There Must Be Things I Want in Life

I am thoroughly sick of how mundane my life is. Everyone glamourises uni and tells you you're going to "meet likeminded people" and "nurture your passion" and all that shite, but what they don't prepare you for are the shitty deadlines for essays and things they don't even warn you about, days that feel like they all blend into one, and budgeting, housekeeping, managing drinking, all that shite. And the loneliness. Jesus Christ, nobody prepares you for the loneliness.

I have sort of become apathetic to most things and have forgotten who I am. I guess that happens when you're barraged with a lot of stressors and you're not sure how to process everything.

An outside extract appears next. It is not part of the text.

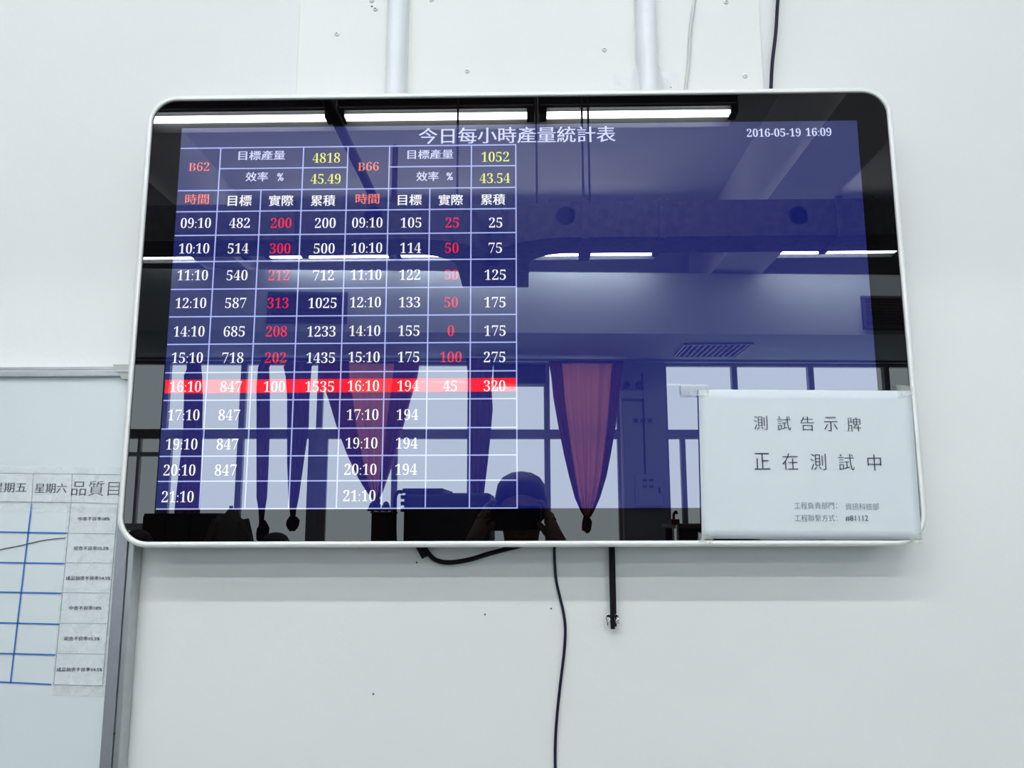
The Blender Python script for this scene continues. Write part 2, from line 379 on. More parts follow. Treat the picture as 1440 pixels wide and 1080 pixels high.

So, I'm telling myself, one day at a time. Hopefully, this blog will help me with that.


I'm making a little list. I have a few things I want to do this year, or at least, in the near future:

- Listen to all of Pearl Jam's albums (I don't like them, but it's for my girlfriend and I think it'll be an interesting listen - I want to get to know her better. But in doing that, will I ruin their songs for her? I hope not).

- Watch all the series of Love Live. The game's closing down so I really want to watch all of the series in order to honour its memory. I'm currently one down, and I think I have 7 to go.

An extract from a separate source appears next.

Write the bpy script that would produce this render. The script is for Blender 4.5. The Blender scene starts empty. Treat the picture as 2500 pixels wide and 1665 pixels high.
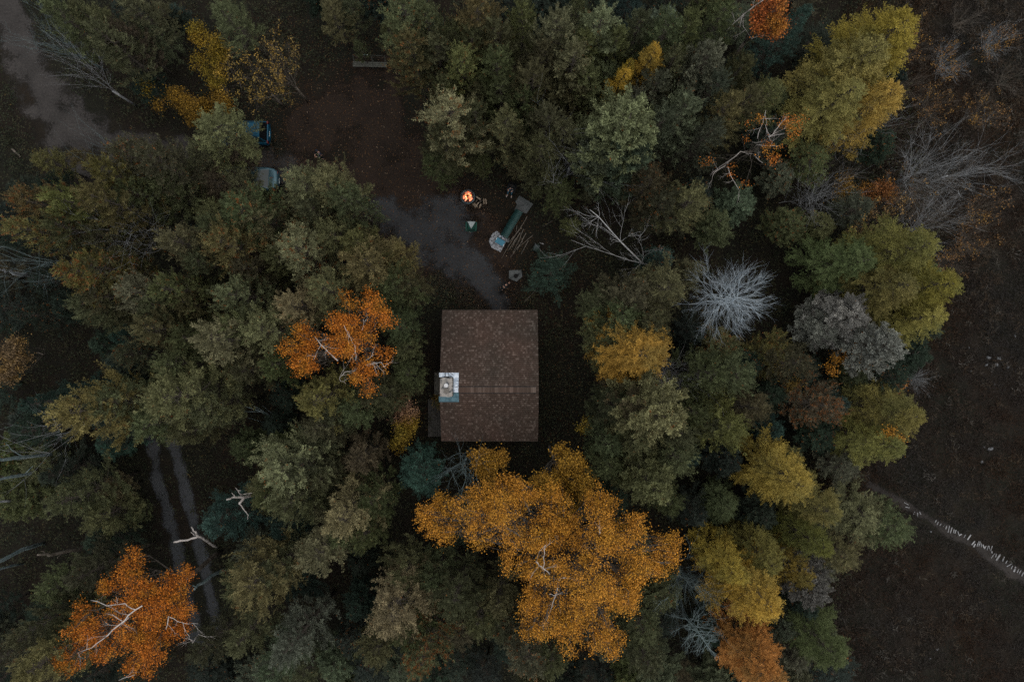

- Learn some basic chords on the guitar. I want to be able to create music, I miss my keyboard, and I think it'd be electrifying to be able to play with force.

- In Reverse: 1999, I wanna get Spathodea. I think she's really cool! And after her, I'd quite like to get Isolde, so that they can work together!

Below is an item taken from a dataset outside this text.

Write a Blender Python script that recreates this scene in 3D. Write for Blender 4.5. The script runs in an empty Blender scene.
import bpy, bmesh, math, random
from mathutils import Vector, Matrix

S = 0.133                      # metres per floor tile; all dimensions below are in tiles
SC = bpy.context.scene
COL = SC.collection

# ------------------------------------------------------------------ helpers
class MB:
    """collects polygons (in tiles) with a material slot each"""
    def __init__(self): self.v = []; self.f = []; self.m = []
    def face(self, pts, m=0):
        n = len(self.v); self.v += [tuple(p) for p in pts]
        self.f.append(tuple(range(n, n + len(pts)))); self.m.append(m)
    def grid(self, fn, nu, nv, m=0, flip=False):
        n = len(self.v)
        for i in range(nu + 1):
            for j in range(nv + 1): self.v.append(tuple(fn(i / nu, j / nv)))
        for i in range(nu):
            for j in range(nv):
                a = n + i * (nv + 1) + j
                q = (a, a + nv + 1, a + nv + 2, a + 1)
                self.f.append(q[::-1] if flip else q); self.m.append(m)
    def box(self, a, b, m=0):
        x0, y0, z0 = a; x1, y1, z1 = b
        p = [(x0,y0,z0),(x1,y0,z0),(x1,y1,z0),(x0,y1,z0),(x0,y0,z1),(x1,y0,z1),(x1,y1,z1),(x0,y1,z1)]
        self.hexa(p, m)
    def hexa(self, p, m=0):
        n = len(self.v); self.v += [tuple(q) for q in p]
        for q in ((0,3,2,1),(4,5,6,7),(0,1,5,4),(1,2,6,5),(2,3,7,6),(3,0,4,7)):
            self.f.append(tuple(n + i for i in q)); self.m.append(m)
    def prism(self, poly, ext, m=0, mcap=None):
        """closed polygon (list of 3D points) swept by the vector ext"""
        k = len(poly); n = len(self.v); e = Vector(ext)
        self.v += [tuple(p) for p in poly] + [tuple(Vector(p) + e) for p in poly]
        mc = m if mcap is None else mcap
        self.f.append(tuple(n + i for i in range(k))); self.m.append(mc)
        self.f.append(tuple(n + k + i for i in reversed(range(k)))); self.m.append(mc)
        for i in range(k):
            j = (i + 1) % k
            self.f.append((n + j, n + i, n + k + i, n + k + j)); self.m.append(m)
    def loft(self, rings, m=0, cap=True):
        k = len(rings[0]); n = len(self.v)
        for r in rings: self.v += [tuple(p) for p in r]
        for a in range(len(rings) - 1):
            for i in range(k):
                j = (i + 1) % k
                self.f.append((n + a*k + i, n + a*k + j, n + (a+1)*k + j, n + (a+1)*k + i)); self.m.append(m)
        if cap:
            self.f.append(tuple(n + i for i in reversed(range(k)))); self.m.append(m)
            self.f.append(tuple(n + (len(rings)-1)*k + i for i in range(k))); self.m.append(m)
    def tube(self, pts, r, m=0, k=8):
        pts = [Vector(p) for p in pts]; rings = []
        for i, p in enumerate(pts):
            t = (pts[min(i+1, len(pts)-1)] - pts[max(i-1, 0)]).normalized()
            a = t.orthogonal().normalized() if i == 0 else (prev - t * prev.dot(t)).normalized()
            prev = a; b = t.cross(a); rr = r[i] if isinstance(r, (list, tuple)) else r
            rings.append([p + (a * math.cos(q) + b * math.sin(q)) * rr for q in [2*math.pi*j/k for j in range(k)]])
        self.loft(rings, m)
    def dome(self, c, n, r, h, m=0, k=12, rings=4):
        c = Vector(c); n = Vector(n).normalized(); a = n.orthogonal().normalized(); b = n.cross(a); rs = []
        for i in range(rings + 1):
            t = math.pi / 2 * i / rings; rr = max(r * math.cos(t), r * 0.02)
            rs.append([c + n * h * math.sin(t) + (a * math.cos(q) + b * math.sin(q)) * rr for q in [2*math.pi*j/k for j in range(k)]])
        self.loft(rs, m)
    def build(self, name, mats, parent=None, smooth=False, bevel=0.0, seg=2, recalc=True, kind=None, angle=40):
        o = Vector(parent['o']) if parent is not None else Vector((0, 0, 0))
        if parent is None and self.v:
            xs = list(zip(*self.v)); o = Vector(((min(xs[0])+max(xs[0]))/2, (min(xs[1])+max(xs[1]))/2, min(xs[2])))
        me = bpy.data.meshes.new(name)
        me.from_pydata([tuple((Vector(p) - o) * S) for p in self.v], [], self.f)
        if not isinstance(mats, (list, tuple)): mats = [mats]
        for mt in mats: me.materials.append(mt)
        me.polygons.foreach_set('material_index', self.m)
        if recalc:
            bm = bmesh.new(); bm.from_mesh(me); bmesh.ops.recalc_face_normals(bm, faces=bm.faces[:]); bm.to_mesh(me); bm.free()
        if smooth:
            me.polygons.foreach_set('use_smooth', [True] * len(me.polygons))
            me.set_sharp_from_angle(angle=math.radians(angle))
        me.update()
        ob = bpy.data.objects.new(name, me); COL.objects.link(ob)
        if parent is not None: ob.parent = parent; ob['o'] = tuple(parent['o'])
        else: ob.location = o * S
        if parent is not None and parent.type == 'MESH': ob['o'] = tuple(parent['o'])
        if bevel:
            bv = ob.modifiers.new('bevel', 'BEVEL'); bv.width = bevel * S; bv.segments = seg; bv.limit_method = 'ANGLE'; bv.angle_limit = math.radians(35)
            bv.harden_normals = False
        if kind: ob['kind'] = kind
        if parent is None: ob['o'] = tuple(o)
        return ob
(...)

- And in ProSeka, I wanna get Wedding Honami. I have enough gems for her already, but my account is so unfarmable so I need to stay on my guard. Once I get her, well, we'll see!

- Write at least 5 poems about/for my girlfriend. It's crazy I was able to even get a girlfriend, and writing about her makes me feel so whole. I'm not the best writer so it'd be nice to let myself go and just enjoy writing for her.

- Watch at least 30 films. I've barely been watching films due to lack of attention span, and I miss it. So I want to ease myself back into watching films, slowly.

- Buy a maid costume. I've seen at least 3 around and it's always been a dream of mine to own one. I don't care how weird that sounds.


I guess there really are things I want to do for myself. People will think I'm wasting myself because none of those goals are academic. I'd like to remind people that heavy academic focus is probably what got me into this mindfuckery. And lack of communication. I'm very good at supressing my feelings to the point of forgetting who I am.

So I'm going to use this blog to just express my supressed emotions towards things I'm interested in. My diary isn't enough, because I have so many entries that it gets different to sort. So here, I'm going to try to be honest with myself, and be as authentic as possible.